- _JOB_
Do not repeat pictures. Repeat exactly the lines of the listing below from its first line through the line with "grey lit terrace".

* begin DATA TO PROCESS *

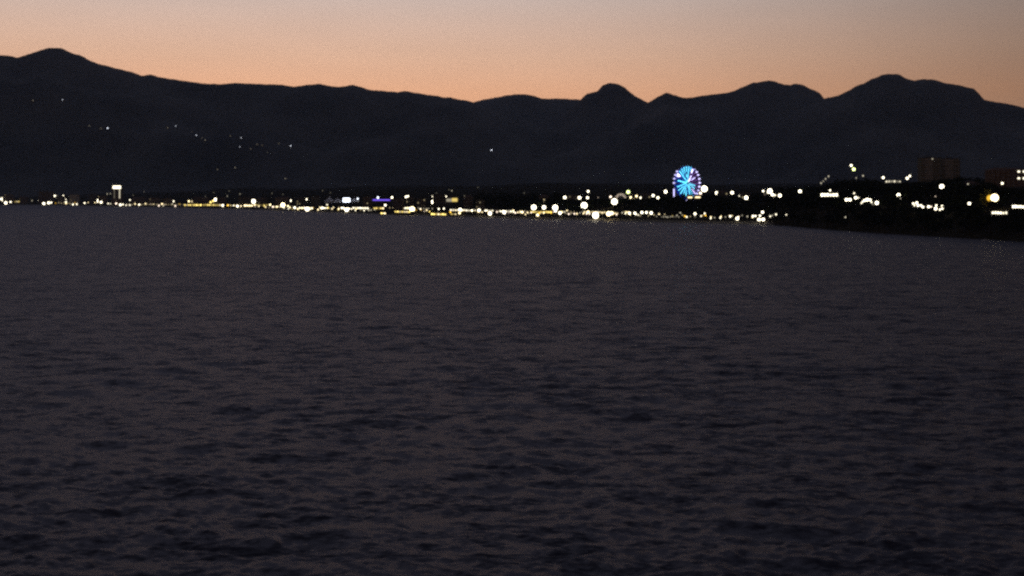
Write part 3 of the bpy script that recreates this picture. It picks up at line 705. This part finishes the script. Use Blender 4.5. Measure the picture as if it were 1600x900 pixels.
restaurant(1581, 1604, 322.7, 6, 'w', 9, "upper row of lit windows cut by the right edge of the view", 4.0, h0=2.5, name="villa", cat="villa", group="lit buildings on the headland")
restaurant(1383, 1408, 283.4, 6, 'w', .2, "dim grey lit terrace on top of the headland left of the towers", 2.6, h0=2.5, name="villa", cat="villa", group="lit buildings on the headland")

# lit canopy like a fan
def fan_canopy():
    px, pyb = 970, 307.5
    Y = solve(px, pyb, 6); g0 = ground(px, Y); k = Y / F; z = wz(pyb, Y) - g0
    root = empty("fan_canopy", (wx(px, Y), Y, g0))
    MB().tube((0, 0, -1), (0, 0, z), .3, .2).build("post", M['metal'], root)
    m = MB(); n = 9
    for i in range(n):
        t = R(18 + 144 * i / (n - 1)); m.tube((0, 0, z - 3 * k), (math.cos(t) * 9 * k, -.2, z - 3 * k + math.sin(t) * 8.5 * k), .12, .08, 6)
    m.build("rib_frame", M['whitemetal'], root)
    for i in range(n):
        t = R(18 + 144 * i / (n - 1)); c, s = math.cos(t), math.sin(t)
        MB().tube((c * 5.6 * k, -.35, z - 3 * k + s * 5.2 * k), (c * 9 * k, -.35, z - 3 * k + s * 8.5 * k), .28, .28, 6).build("rib_light", mat_light('p', 1.4), root)
    tag(root, "fan of short peach coloured light ribs left of the ferris wheel", "canopy")
    KEEP.append((970, 305, 10, Y))
fan_canopy()

# ------------------------------------------------------------------ ferris wheel
def ferris_wheel():
    Y = 1700.0; px, py = 1073.2, 285.6; k = Y / F
    g0 = ground(px, Y); hub = wz(py, Y) - g0; Rw = 26.3 * k
    root = empty("ferris_wheel", (wx(px, Y), Y, g0), R(35))
    sx = 1.0
    def P(a, r, y=0.0):            # a: clockwise degrees from the top, as seen from the sea
        return (math.sin(R(a)) * r * Rw * sx, y, hub + math.cos(R(a)) * r * Rw)
    # towers
    for y in (-3.2, 3.2):
        for s in (-1, 1):
            MB().tube((s * 13, y * 1.6, -2), (0, y, hub), .55, .4).build("leg", M['whitemetal'], root)
    MB().tube((0, -3.6, hub), (0, 3.6, hub), 1.1, 1.1, 16).build("hub", M['whitemetal'], root)
    MB().box(-15, 15, -8, 8, -2, .5).build("platform", M['metal'], root)
    for y in (-1.3, 1.3):
        m = MB()
        for rr in (1.0, .9):
            for i in range(48): m.tube(P(i * 7.5, rr, y), P((i + 1) * 7.5, rr, y), .16, .16, 6)
        for i in range(48): m.tube(P(i * 7.5, .9, y), P(i * 7.5 + 3.75, 1.0, y), .1, .1, 5)
        m.build("rim", M['whitemetal'], root)
    # rim glow: added ring imitating the wheel's bloom, blue to violet
    N = 36
    def tone_rim(a):
        a %= 360
        if a < 22 or a > 318: return ('bl', 1.0)
        if 40 < a < 125: return ('mag', .35)
        return ('bl', .8)
    for i in range(18):
        a0, a1 = i * 20, i * 20 + 20; t = tone_rim((a0 + a1) / 2)
        MB().tube(P(a0, .955, 0), P((a0 + a1) / 2, .955, 0), .42, .42, 6).tube(P((a0 + a1) / 2, .955, 0), P(a1, .955, 0), .42, .42, 6).build("rim_glow", mat_light(*t), root)
    # front spokes: cables with LED strips; (angle, r0, r1, tone, strength, thickness)
    bright = [(6, .05, .97, 'cy', 3.0, .75), (-6, .64, .97, 'cy', 3.4, .7), (-18, .60, .97, 'cy', 3.2, .7), (-30, .56, .95, 'cy', 3.2, .7), (-43, .06, .93, 'cy', 3.0, .85), (17, .72, .97, 'cy', 2.8, .6),
              (-57, .70, .95, 'lav', 5, 1.6), (-64, .78, .95, 'lav', 4, 1.2), (-81, .08, .78, 'cy', 3.6, .85), (-92, .10, .42, 'cy', 2.6, .6), (-10, .33, .50, 'cy', 2.2, 1.5),
              (27, .66, .90, 'lav', 4.5, 1.6), (35, .08, .52, 'lav', 3.6, .9), (62, .34, .66, 'lav', 3.2, .85), (46, .10, .30, 'lav', 3, .7),
              (106, .10, .62, 'cy', 2.8, .7), (122, .12, .66, 'cy', 2.8, .7), (137, .50, .90, 'lav', 3, .8), (150, .12, .93, 'cy', 3, .75), (166, .10, .80, 'cy', 3, .75),
              (190, .12, .80, 'cy', 3, .8), (206, .30, .84, 'cy', 3, .75), (222, .12, .86, 'cy', 3, .8), (238, .36, .86, 'cy', 3, .75), (253, .16, .86, 'cy', 3.2, .85)]
    for (a, r0, r1, tn, st, th) in bright:
        sp = MB().tube(P(a, .02, -1.3), P(a, .9, -1.3), .09, .09, 5).build("spoke", M['whitemetal'], root)
        MB().tube(P(a, r0, -1.5), P(a, r1, -1.5), th * .34, th * .52, 6).build("led_and_bloom_strip", mat_light(tn, st * 1.1), sp)
    for i in range(24):  # dim back strips added to imitate blue and violet bloom between the spokes
        a = i * 15 + 4
        sp = MB().tube(P(a, .02, 1.3), P(a, .9, 1.3), .09, .09, 5).build("spoke", M['whitemetal'], root)
        vio = 30 < (a % 360) < 128
        MB().tube(P(a, .08, 1.3), P(a, .9, 1.3), .3, 1.0, 6).build("led_and_bloom_strip", mat_light('mag' if vio else 'teal', .26 if vio else .75), sp)
    # cabins round the rim
    lit = {50: 1, 62: 1, 76: 1, 89: 1, 102: 1, 115: .7, 127: .8, 140: .6, 270: .55, 284: .5, 258: 0, 245: 0, 232: 0, 218: 0, 205: .8, 192: 0, 178: 1, 166: 0, 153: .7, 38: .3, 25: 0, 12: 0, 0: 0, 348: 0, 336: 0, 324: 0, 311: .6, 297: .5}
    for a, b in lit.items():
        x, y, z = P(a, 1.03)
        gmat = mat_light('lav', 3.6 * b) if b else M['glass']
        c = MB().box(x - .95, x + .95, -1.0, 1.0, z - 1.5, z - 1.1).box(x - 1.0, x + 1.0, -1.05, 1.05, z + .5, z + .8).tube((x, 0, z + .8), (x, 0, z + 1.3), .1).build("gondola", M['whitemetal'], root)
        MB().box(x - .85, x + .85, -.9, .9, z - 1.1, z + .5).build("glazing", gmat, c)
    tag(root, "ferris wheel glowing cyan, violet and white above the dark trees", "ferris wheel")
    KEEP.append((px, 282, 22, Y - 30))
    # light mast at its left
    Ym = 1660.0; g1 = ground(1053, Ym)
    r2 = empty("light_column", (wx(1053, Ym), Ym, g1))
    MB().tube((0, 0, -1), (0, 0, wz(295, Ym) - g1), .3).build("pole", M['metal'], r2)
    MB().tube((0, -.5, wz(307.5, Ym) - g1), (0, -.5, wz(295, Ym) - g1), .62).build("light_tube", mat_light('lav', 2.5), r2)
    tag(r2, "upright white light column at the left foot of the ferris wheel", "light column")
    KEEP.append((1053, 306.5, 2, Ym))
    for (a, b, y, text) in ((1074, 1082.3, 308.4, "wide cream lit ticket booth under the right half of the wheel"), (1085.5, 1095, 308.2, "wide cream lit booth right of the ticket booth at the wheel's foot")):
        Yb = 1650.0; pc = (a + b) / 2; g2 = ground(pc, Yb); w = (b - a) * Yb / F; z = wz(y, Yb) - g2
        r3 = empty("booth", (wx(pc, Yb), Yb, g2))
        MB().box(-w / 2, w / 2, .3, 4, -1, z + 3.6).build("wall", M['plaster_dark'], r3)
        MB().box(-w / 2 - .4, w / 2 + .4, -1, 4.3, z + 3.6, z + 3.9).build("roof", M['flatroof'], r3)
        MB().box(-w / 2 + .6, w / 2 - .6, 0, .28, z - .8, z + .8).build("window", mat_light('c', 2.5), r3)
        tag(r3, text, "booth", "booths at the foot of the wheel")
        KEEP.append((pc, y + 1, 5, Yb))
ferris_wheel()

# ------------------------------------------------------------------ headland buildings
def towers():
    Y = 1650.0
    for (a, b, top, text, tone) in ((1440, 1469, 246, "left and broader of the two dim brown tower blocks above the headland", 0), (1472, 1500, 247.5, "right hand dim tower block of the pair above the headland", 1)):
        root, w, H, g0 = block(a, b, top, Y + 14 * tone, 16, 11, M['tower'], text, "tower block", "tower_block", cols=6, winw=1.7, lit={(3 if tone else 10, 4 if tone else 3)}, tone=('w', .7), group="twin tower blocks")
        fh = (H - .6) / 11
        for f in range(1, 11):
            MB().box(-w * .36, w * .1, -9.4, -8.05, f * fh + .1, f * fh + .3).box(-w * .36, w * .1, -9.4, -9.3, f * fh + .3, f * fh + 1.2).build("balcony", M['plaster'], root)
    # lamps that wash the facades
towers()
block(1547, 1604, 262, 1250, 14, 5, M['plaster_warm'], "orange tinted house block at the right edge with lit upper windows", "house", "house", roof='hip', cols=7, lit={(4, 5), (4, 6), (2, 6), (2, 5)}, tone=('w', 2.5), winw=2.2)
block(1508, 1530, 283, 1300, 12, 2, M['plaster_dark'], "dark low house between the towers and the orange house", "house", "house", roof='hip', group=None)

# ------------------------------------------------------------------ hillside houses on the mountains
HILL = [(52, 157, .5), (98, 157.5, 1.2), (140, 197, .4), (158, 201, .4), (168.5, 200.5, 2.4), (262, 200, .4), (275, 197.5, 1.3), (307, 211.5, 1.3), (321, 219, .5), (316, 216, .35), (377, 215, 1.1), (375, 229.5, .9), (368, 263, .6), (340, 265, .4),
        (402, 226, .35), (410, 227, .3), (436, 224, .3), (424, 240, 2.0), (427, 244.5, 1.1), (418, 238, .4), (454, 228, 1.7), (768, 235.5, 2.2), (800, 182, .9), (446, 279.5, .7), (405, 282, .4), (360, 213, .3), (392, 233, .3), (300, 207, .3)]
HLAB = {52: "faint left one of the two highest houses on the left mountain", 98: "clearer right one of the two highest houses on the left mountain", 168.5: "brightest lone house on the left mountainside",
        424: "bright upper house of the close pair on the slope", 427: "dimmer lower house of the close pair on the slope", 454: "bright house right of the close pair on the slope", 768: "bright lone house halfway up the middle mountain",
        800: "dim house near the crest of the middle mountain", 275: "clear left house of the slope cluster", 307: "clear house with faint neighbours on the slope", 377: "upper clear house right of the faint cluster", 375: "house just below another on the slope",
        446: "low faint house on the slope right above the seafront"}
for (px, py, b) in HILL:
    hit = None
    for (p0, p1, sf) in SURF:
        if not (p0 <= px <= p1): continue
        for s in np.linspace(.02, 1, 400):
            x, Y, z = sf(px, float(s))
            if z >= wz(py, Y) and (hit is None or Y < hit[1]): hit = (x, Y, z); break
    if not hit: continue
    x, Y, z = hit
    root = empty("hillside_house", (x, Y - 4, z - 3))
    MB().box(-8, 8, 0, 10, -6, 4.5).build("wall", M['plaster_dark'], root)
    hip_roof(16, 10, 4.5, 2.5).build("roof", M['roof'], root, loc=(0, 5, 0))
    MB().box(-1.4 - .5 * b, 1.4 + .5 * b, -.5, -.05, .8, 4.0 + .3 * b).build("window", mat_light('b' if b > .7 else 'w', round(1.5 * b ** 1.3, 2) + .05), root)
    tag(root, HLAB.get(px, "barely visible faint lit house " + ("left of the brightest lone house on the slope" if px < 200 else "around the left end of the slope cluster" if px < 330 else
        "in the faint cluster left of the close bright pair" if py < 250 else "low on the slope under the bright pair")), "house", "lit houses scattered on the mountainside")

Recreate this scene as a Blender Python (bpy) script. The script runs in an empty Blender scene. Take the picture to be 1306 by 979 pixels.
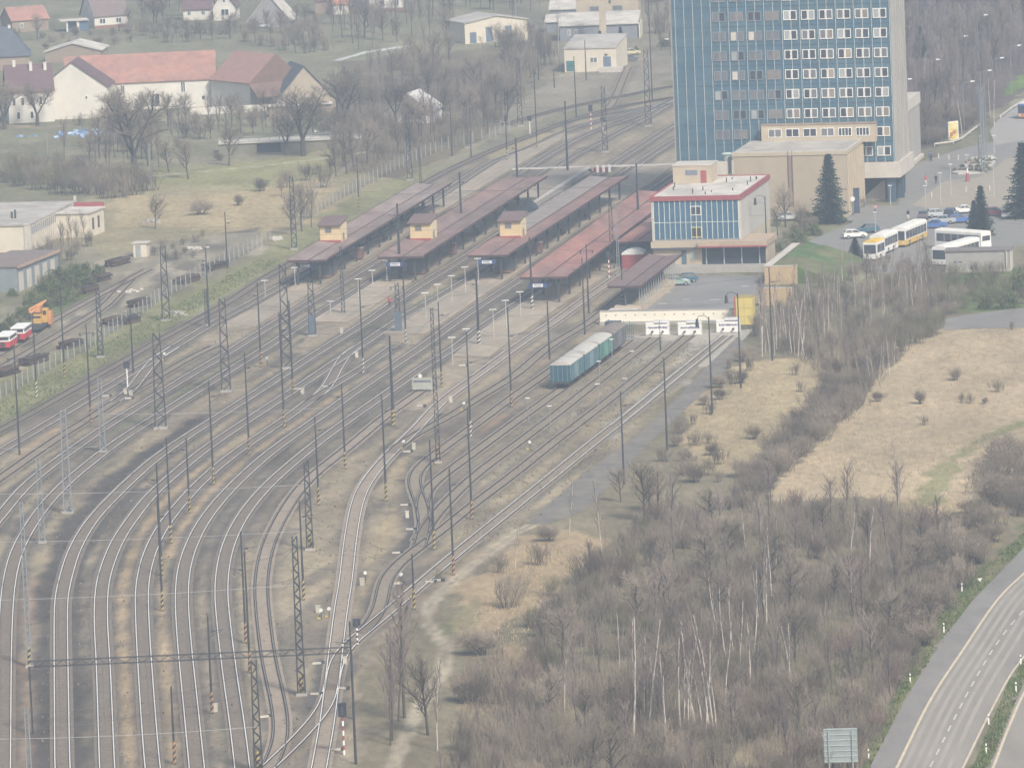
import bpy, math, random
import numpy as np
from mathutils import Vector, Matrix
random.seed(7)
rad = math.radians
sc = bpy.context.scene
COL = sc.collection
# ---------------------------------------------------------------- camera
F, CX, CY = 8200.0, 653.0, 489.5
TH, RHO = math.atan(1121.5 / 8200.0), 0.042
HC = 125.0 * math.cos(TH)
cd = bpy.data.cameras.new('camera'); cam = bpy.data.objects.new('camera', cd); COL.objects.link(cam)
cd.sensor_width = 36.0; cd.lens = 36.0 * F / 1306.0; cd.clip_start = 1.0; cd.clip_end = 20000.0
MC = Matrix.Translation((0, 0, HC)) @ Matrix.Rotation(math.pi / 2 - TH, 4, 'X') @ Matrix.Rotation(-RHO, 4, 'Z')
cam.matrix_world = MC
sc.camera = cam
# ---------------------------------------------------------------- sky and sun
SUN_AZ, SUN_EL = rad(152), rad(43)
wd = bpy.data.worlds.new('World'); sc.world = wd; wd.use_nodes = True
wn = wd.node_tree.nodes; bgn = wn['Background']
sky = wn.new('ShaderNodeTexSky'); sky.sky_type = 'NISHITA'; sky.sun_disc = False
sky.sun_elevation = SUN_EL; sky.sun_rotation = SUN_AZ; sky.air_density = 1.3; sky.dust_density = 4.0
wd.node_tree.links.new(sky.outputs[0], bgn.inputs[0]); bgn.inputs[1].default_value = 0.088
sl = bpy.data.lights.new('sun', 'SUN'); sl.energy = 2.6; sl.angle = rad(10); sl.color = (1.0, 0.95, 0.87)
so = bpy.data.objects.new('sun', sl); COL.objects.link(so)
sdir = Vector((math.sin(SUN_AZ) * math.cos(SUN_EL), math.cos(SUN_AZ) * math.cos(SUN_EL), math.sin(SUN_EL)))
so.rotation_euler = sdir.to_track_quat('Z', 'Y').to_euler(); so.location = (0, 600, 300)
sc.view_settings.view_transform = 'Standard'; sc.view_settings.look = 'None'
sc.view_settings.exposure = 0.80; sc.view_settings.gamma = 1.0
sc.render.engine = 'CYCLES'
sc.cycles.max_bounces = 5; sc.cycles.diffuse_bounces = 2; sc.cycles.glossy_bounces = 2
sc.cycles.transparent_max_bounces = 6; sc.cycles.volume_bounces = 0
HAZE_DENSITY = 0.00036
# ---------------------------------------------------------------- pixel <-> world
MR = MC.to_3x3(); MI = MC.inverted(); OC = Vector((0, 0, HC))
def at(px, py, z=0.0):
    d = MR @ Vector(((px - CX) / F, -(py - CY) / F, -1.0))
    return OC + d * ((z - HC) / d.z)
def proj(P):
    q = MI @ Vector(P)
    return CX + F * q.x / -q.z, CY - F * q.y / -q.z
def ppm(P):
    return F / -(MI @ Vector(P)).z
def height(P, ytop):
    y0 = proj(P)[1]; y1 = proj((P[0], P[1], P[2] + 10))[1]
    return (y0 - ytop) / (y0 - y1) * 10
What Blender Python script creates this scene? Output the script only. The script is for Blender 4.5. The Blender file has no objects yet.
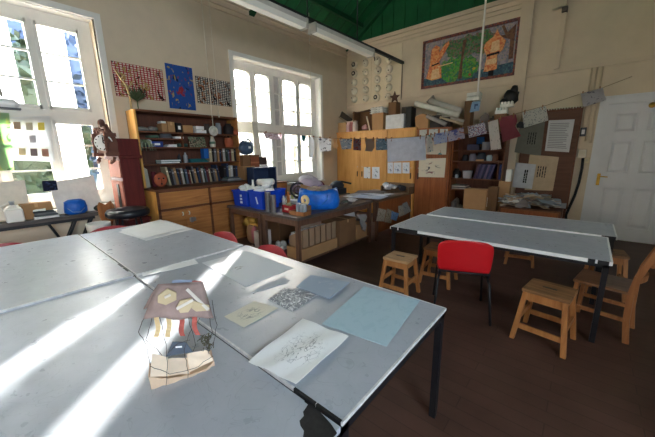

* end DATA TO PROCESS *

- _RESULT FOR THIS EXERCISE_
Write part 3 of the bpy script that recreates this picture. It picks up at line 705. This part finishes the script. Use Blender 4.5. Measure the picture as if it were 1600x900 pixels.
restaurant(1581, 1604, 322.7, 6, 'w', 9, "upper row of lit windows cut by the right edge of the view", 4.0, h0=2.5, name="villa", cat="villa", group="lit buildings on the headland")
restaurant(1383, 1408, 283.4, 6, 'w', .2, "dim grey lit terrace on top of the headland left of the towers", 2.6, h0=2.5, name="villa", cat="villa", group="lit buildings on the headland")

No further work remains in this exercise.